During the session, the General Coordinator of the National Dialogue, Diaa Rashwan, said that the Egyptian Presidency will be informed of the political parties' call for expediting measures to hold municipal elections.
“The agreement of the political parties, which hold different views and ideologies, on the necessity of holding the municipal elections will be reported to the political leadership,” Rashwan stressed.
New municipal elections law
The participants in the session stressed the urgency of passing the amended local council law – which is instrumental in holding local council elections. Egypt has had no local councils for more than a decade.
Although the Egyptian parliament began discussing the new municipal elections law in 2019, it was never passed, which led to the absence of civic supervisory authority and the failure of the efforts to achieve decentralization.
The dialogue session focused on some axes regarding local councils, including the tools that these councils use in questioning heads of the local units.
The session discussed, too, the amendments to the current local councils' law and the conditions for dissolving such councils by the executive authority.
Local councils, assigned with implementing the state’s development plans and monitoring executive authorities, were dissolved in 2011 in the wake of the 25th of January revolution as per a ruling by an administrative court.
The last local council elections were held in Egypt in 2008.
Rashwan called for the Senate and House of Representatives to address the new local councils law in light of its “urgent necessity”.
Holding municipal elections
“There is consensus by everyone to hold municipal elections and to have a law that meets the needs of all,” said Talaat Abdel-Kawy, a member of the National Dialogue’s board of trustees, during the dialogue session.
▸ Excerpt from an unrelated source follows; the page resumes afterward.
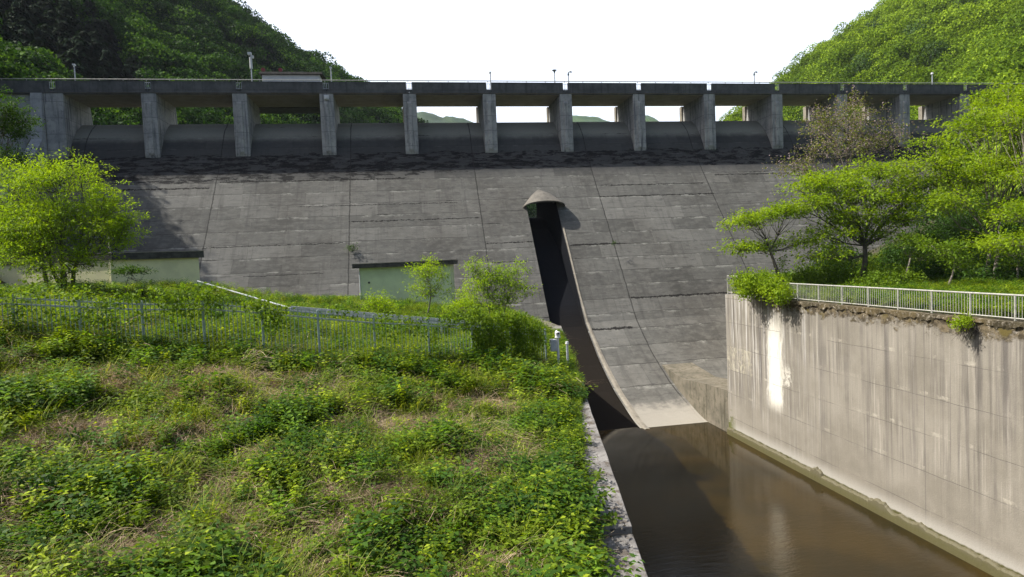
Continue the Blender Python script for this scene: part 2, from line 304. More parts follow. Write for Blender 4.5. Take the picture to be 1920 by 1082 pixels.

The rapporteur of the National Dialogue’s municipalities' subcommittee, Sameer Abdel-Wahab, stressed, ahead of the session, that the National Dialogue is essential for municipal administration.
“If the National Dialogue is important, it is even more so for municipal administration, as it provides an opportunity for a serious and objective discussion of issues about municipal administration,” Abdel-Wahab stated.
Article 180
The session discussed, too, the appropriate electoral system in light of Article 180 of the Constitution, and the procedures regulating the nomination of candidates for the municipal council.
Article 180 of the 2014 Constitution stipulates that each local unit shall elect a local council by direct secret ballot for four years. The article also maintains that the candidates for the local councils must be at least 21.
The article mandates that 25 percent of the seats of the local councils should go to youth under 35 and that another 25 percent of seats go to women. It also prescribes that workers and farmers must occupy at least 50 percent of seats and that these seats should include representatives of Christians and persons with disabilities.
Rady Shamekh, a former local council member, said that Article 180 does not apply to the individual or proportional list election systems for local councils and that it does not consider the geographical, social and ethnic nature of localities.
He suggested that the groups represented in the councils should reflect the nature of each governorate.
Shamekh also proposed adding an article to the constitution that defines the exact meaning of the terms "workers" and "peasants" as some candidates used to run in elections while incorrectly identifying themselves as peasants.
Electoral system
Furthermore, the session discussed the electoral system for the local council elections. Senate MP, Ahmed Fawzy, suggested using both the closed list system and the individual system equally during the local council elections.
Egypt used to follow the individual election system in forming local councils. The 2014 constitution left it up to the legislator to adopt the individual system, the list system, or a combination of both.
Decentralisation
The main goal for discussing municipalities' issues is to confront corruption, eliminate bureaucracy, and achieve decentralization to see positive results on the ground, said MP Alaa Essam, an assistant rapporteur for the dialogue’s municipals' subcommittee.
“The national dialogue is one of the pillars of the new republic and an opportunity to discuss municipalities, local councils, and the ways to develop and reach proposals and recommendations that can be implemented and executed, " Essam added.